- **Your task**
Copy out all the lines in the records that include the word "script".

- **Dataset excerpts**
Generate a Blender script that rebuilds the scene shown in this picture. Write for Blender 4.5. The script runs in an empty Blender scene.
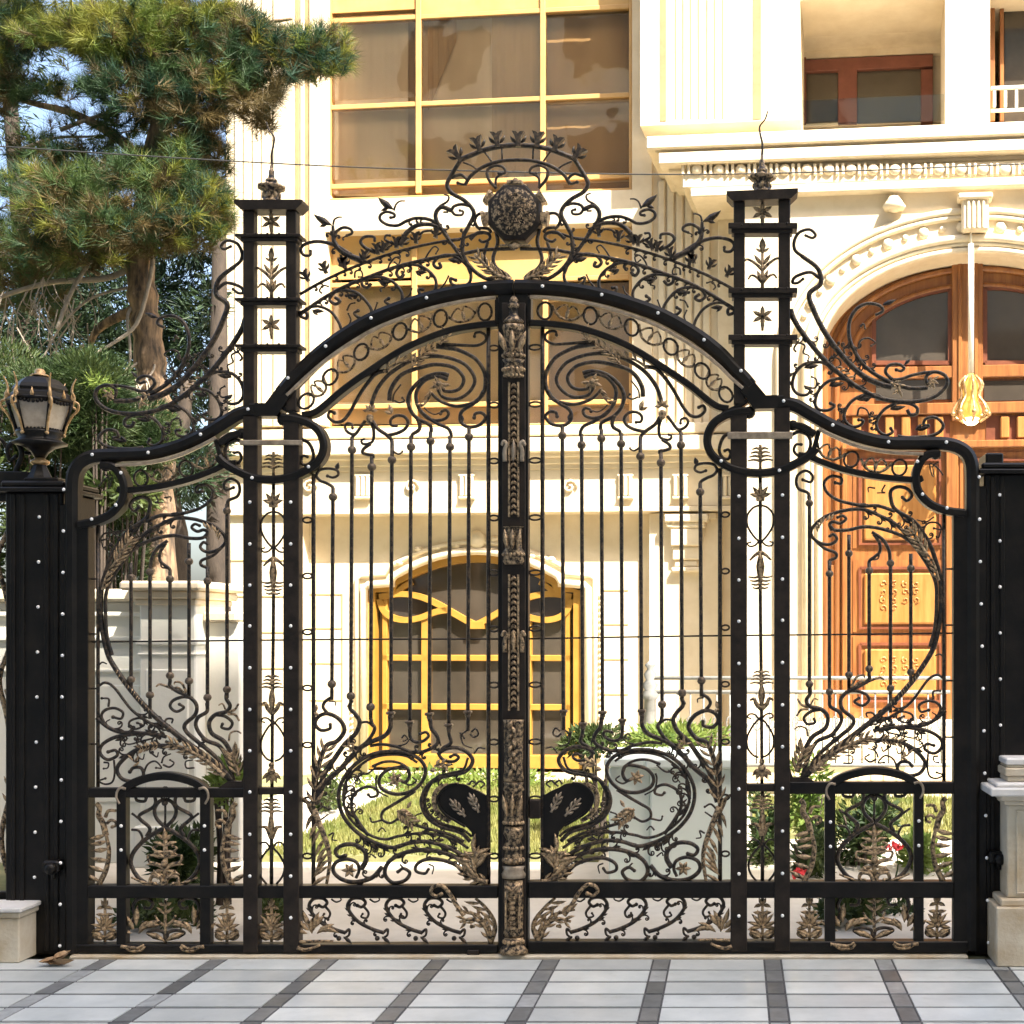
import bpy, bmesh, math, random
from mathutils import Vector
random.seed(7)
R = math.radians
scene = bpy.context.scene
COL = scene.collection
F = 1300.0; CAMY = -6.44; CAMH = 1.6; CX = 735.0; CY = 632.0
S = 6.44 / F                                  # metres per picture unit in the plane of the gate

# ------------------------------------------------------------------ materials
def mat(name, c1, c2=None, rough=0.5, metal=0.0, scale=8.0, bump=0.0, bscale=None, spec=0.5, coat=0.0, detail=6.0, lo=0.35, hi=0.65, emit=None, stretch=None):
    m = bpy.data.materials.new(name); m.use_nodes = True
    nt = m.node_tree; b = nt.nodes['Principled BSDF']
    b.inputs['Roughness'].default_value = rough; b.inputs['Metallic'].default_value = metal
    b.inputs['Specular IOR Level'].default_value = spec; b.inputs['Coat Weight'].default_value = coat
    b.inputs['Base Color'].default_value = (*c1, 1)
    tc = nt.nodes.new('ShaderNodeTexCoord')
    src = tc.outputs['Object']
    if stretch:
        mp = nt.nodes.new('ShaderNodeMapping'); mp.inputs['Scale'].default_value = stretch
        nt.links.new(src, mp.inputs['Vector']); src = mp.outputs['Vector']
    if c2:
        n = nt.nodes.new('ShaderNodeTexNoise'); n.inputs['Scale'].default_value = scale; n.inputs['Detail'].default_value = detail
        n.inputs['Roughness'].default_value = 0.65
        nt.links.new(src, n.inputs['Vector'])
        r = nt.nodes.new('ShaderNodeValToRGB')
        r.color_ramp.elements[0].position = lo; r.color_ramp.elements[1].position = hi
        r.color_ramp.elements[0].color = (*c1, 1); r.color_ramp.elements[1].color = (*c2, 1)
        nt.links.new(n.outputs['Fac'], r.inputs['Fac']); nt.links.new(r.outputs['Color'], b.inputs['Base Color'])
    if bump:
        n2 = nt.nodes.new('ShaderNodeTexNoise'); n2.inputs['Scale'].default_value = bscale or scale * 4; n2.inputs['Detail'].default_value = 8
        nt.links.new(src, n2.inputs['Vector'])
        bp = nt.nodes.new('ShaderNodeBump'); bp.inputs['Strength'].default_value = bump; bp.inputs['Distance'].default_value = 0.01
        nt.links.new(n2.outputs['Fac'], bp.inputs['Height']); nt.links.new(bp.outputs['Normal'], b.inputs['Normal'])
    if emit:
        b.inputs['Emission Color'].default_value = (*emit[0], 1); b.inputs['Emission Strength'].default_value = emit[1]
    return m

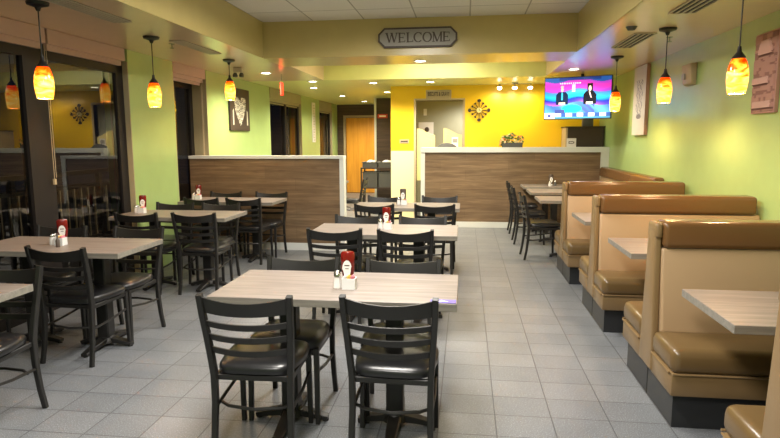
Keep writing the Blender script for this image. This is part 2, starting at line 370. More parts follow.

- **Complete response**
Generate a Blender script that rebuilds the scene shown in this picture. Write for Blender 4.5. The script runs in an empty Blender scene.
Keep writing the Blender script for this image. This is part 2, starting at line 370. More parts follow.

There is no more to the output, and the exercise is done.